Wednesday, 6 July 2016

How to Save Webpages to the Internet Archive's Wayback Machine

If you don't know it yet, the Internet Archive is a non-profit digital library "offering permanent access for researchers, historians, scholars, people with disabilities, and the general public to historical collections that exist in digital format". Taking inspiration from the Library of Alexandria, the Internet Archive includes texts, audio, moving images, and software (DOS games!) as well as archived web pages, and provides accessible services for people with disabilities.
We can use the Internet Archive to see what the web was like in the early days - including Cyberlife's Welcome Mat, circa January 1997. You might even have a browser extension such as Resurrect (Firefox) or Go Back in Time (Google Chrome) that makes it easier to call up the Internet Archive when faced with a 404.
You may not know that in addition to accessing archived websites, we can also proactively save webpages and downloads to the Internet Archive as follows:
Open the Internet Archive in a new tab and go to the bottom left corner.
Copy the URL of the website you want to archive into the Save Page Now box.
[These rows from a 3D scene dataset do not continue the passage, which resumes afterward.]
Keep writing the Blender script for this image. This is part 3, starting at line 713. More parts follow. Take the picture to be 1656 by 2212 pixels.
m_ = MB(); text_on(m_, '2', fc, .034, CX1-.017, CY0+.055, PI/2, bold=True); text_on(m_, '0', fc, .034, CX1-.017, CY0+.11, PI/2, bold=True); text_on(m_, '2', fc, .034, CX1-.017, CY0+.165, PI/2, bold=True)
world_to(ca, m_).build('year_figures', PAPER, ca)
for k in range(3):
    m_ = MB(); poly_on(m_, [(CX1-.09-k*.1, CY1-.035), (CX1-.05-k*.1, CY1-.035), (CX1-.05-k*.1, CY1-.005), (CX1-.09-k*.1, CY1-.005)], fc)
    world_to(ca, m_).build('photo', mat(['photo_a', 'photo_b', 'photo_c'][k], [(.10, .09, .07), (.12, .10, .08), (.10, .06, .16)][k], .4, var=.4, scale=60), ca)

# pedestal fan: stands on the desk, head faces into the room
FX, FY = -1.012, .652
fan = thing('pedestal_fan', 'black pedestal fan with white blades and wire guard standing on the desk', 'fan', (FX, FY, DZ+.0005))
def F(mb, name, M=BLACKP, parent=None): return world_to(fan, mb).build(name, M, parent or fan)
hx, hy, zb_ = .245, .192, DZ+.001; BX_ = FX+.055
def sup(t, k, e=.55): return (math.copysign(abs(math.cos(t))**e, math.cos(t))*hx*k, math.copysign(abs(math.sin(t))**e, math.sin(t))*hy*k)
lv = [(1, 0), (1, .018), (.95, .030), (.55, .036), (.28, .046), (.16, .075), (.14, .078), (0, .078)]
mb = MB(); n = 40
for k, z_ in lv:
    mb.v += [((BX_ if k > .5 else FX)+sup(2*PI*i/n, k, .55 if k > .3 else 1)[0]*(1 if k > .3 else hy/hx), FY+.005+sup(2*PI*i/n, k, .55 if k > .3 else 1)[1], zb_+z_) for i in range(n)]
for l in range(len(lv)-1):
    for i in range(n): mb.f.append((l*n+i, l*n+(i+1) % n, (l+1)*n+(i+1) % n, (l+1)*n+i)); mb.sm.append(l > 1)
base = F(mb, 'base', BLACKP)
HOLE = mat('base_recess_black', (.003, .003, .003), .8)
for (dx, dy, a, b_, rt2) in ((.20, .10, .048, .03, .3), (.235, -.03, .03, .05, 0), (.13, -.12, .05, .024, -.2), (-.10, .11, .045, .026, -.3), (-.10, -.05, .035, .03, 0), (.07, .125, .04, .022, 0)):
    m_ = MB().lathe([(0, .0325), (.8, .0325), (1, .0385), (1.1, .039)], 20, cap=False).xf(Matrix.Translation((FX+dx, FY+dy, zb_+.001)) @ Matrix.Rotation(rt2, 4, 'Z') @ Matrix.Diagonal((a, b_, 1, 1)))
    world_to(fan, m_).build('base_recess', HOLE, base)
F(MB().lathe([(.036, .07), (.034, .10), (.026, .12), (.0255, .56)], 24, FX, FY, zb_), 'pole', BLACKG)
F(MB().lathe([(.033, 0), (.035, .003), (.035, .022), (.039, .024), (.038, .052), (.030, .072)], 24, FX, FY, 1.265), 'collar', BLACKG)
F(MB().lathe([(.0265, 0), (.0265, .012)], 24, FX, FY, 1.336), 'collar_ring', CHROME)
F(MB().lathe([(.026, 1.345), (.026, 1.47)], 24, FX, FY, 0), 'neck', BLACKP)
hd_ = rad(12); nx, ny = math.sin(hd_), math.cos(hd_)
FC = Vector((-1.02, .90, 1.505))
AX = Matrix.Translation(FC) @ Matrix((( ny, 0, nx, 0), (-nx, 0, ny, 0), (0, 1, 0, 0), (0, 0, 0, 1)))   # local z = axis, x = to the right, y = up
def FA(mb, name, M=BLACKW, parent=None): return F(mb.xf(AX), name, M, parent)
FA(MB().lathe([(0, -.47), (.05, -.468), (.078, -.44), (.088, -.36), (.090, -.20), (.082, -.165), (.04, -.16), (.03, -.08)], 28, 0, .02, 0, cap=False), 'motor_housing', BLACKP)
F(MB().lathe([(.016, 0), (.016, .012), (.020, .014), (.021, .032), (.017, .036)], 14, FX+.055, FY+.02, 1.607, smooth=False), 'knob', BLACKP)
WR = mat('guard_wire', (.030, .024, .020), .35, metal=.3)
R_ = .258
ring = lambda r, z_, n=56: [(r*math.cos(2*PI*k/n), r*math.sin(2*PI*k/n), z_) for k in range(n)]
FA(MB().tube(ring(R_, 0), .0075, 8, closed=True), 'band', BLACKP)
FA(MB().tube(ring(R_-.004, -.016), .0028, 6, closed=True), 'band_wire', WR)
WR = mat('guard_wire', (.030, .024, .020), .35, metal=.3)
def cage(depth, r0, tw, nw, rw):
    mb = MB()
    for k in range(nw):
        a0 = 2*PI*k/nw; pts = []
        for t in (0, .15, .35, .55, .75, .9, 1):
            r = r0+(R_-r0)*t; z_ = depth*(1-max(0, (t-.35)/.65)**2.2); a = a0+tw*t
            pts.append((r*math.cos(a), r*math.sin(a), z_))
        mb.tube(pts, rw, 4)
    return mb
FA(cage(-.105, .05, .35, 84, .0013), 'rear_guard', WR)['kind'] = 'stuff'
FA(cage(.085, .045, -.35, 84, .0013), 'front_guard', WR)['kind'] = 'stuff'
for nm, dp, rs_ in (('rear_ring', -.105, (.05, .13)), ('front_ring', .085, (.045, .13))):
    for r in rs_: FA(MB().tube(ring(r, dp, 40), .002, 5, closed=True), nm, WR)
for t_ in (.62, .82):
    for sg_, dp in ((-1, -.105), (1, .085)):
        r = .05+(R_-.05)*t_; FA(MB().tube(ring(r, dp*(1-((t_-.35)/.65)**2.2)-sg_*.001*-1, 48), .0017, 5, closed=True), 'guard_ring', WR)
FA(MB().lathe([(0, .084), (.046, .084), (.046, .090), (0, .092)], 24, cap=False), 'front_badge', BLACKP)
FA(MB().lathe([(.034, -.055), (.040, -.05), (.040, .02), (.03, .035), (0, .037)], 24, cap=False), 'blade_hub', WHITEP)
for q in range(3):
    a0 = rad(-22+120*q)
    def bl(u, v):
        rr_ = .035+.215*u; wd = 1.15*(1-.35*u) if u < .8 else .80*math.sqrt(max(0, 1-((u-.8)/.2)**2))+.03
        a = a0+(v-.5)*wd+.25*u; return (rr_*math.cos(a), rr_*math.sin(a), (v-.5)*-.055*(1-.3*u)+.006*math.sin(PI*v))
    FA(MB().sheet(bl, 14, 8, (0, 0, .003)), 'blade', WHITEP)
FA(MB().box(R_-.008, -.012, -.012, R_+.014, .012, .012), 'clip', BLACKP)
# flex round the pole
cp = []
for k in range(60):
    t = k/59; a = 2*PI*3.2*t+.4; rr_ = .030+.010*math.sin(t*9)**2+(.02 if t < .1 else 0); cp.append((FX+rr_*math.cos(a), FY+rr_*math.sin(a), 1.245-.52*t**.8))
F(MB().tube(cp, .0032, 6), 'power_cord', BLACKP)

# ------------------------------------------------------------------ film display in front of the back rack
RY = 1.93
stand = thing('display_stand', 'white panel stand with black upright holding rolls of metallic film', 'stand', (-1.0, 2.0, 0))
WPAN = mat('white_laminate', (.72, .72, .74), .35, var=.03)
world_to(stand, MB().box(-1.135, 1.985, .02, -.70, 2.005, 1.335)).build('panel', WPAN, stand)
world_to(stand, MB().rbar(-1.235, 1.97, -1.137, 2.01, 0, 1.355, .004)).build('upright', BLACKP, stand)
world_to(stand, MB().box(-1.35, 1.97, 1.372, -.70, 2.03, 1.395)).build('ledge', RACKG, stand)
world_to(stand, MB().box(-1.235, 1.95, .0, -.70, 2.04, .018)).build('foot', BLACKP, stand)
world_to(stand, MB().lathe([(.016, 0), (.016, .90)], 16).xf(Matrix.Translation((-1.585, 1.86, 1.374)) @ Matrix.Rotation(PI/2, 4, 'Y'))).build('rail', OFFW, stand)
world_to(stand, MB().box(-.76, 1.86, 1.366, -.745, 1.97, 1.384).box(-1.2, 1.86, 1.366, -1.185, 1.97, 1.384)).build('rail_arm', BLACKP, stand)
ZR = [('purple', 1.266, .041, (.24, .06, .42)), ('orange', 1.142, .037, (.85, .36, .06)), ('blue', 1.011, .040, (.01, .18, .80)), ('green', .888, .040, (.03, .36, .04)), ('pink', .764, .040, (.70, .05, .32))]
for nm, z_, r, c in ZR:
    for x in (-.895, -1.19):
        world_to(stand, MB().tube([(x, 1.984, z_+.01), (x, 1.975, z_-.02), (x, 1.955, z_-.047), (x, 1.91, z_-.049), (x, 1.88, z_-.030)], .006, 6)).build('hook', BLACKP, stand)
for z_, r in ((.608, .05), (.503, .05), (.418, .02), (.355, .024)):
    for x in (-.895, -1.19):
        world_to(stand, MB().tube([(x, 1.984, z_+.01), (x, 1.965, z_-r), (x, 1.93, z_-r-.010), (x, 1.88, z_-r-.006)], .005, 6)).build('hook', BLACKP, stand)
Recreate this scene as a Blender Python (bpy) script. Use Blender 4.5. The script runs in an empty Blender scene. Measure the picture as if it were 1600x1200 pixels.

A box on the screen will appear saying that the Internet Archive is saving that page, then it will redirect you to the newly-archived copy of that page. You can then browse around the site and direct the Internet Archive to save any other pages (adoptions, information) that you see.
Another way you can use to save pages easily is to use a JavaScript bookmarklet to add that feature to your browser, available at To add the bookmarklet, simply drag and drop from the blue button to your browser toolbar.

A link item will appear saying 'Save Page to Wayback Machine'. From then on, you can simply click that link to send any webpage you are on to the Internet Archive.
Not all pages will be able to be archived - some webmasters exclude access to the Internet Archive by using the robots exclusion standard, also known as robots.txt. The potential to be opted out of the archival process must be explicitly opted out of if desired.
Note also that when saving a page to the Internet Archive, any pages linked to from that page (such as downloads) must be visited by you in order to be saved.
Go forth, and happy archiving!


  1. Nice tutorial, I didn't know about the bookmarklet and addons! Might have to go on a Creatures site safari and see which ones have been archived.

    1. Resurrect makes a world of difference to me when I encounter a 404. It alters the 404 options page so that with one more click, I can access the Internet Archive's version of the page.

      I'm hoping that by publicising the 'Save Page to Wayback Machine' bookmarklet that when people find a great website, they won't just bookmark it, they'll save it to the Wayback Machine.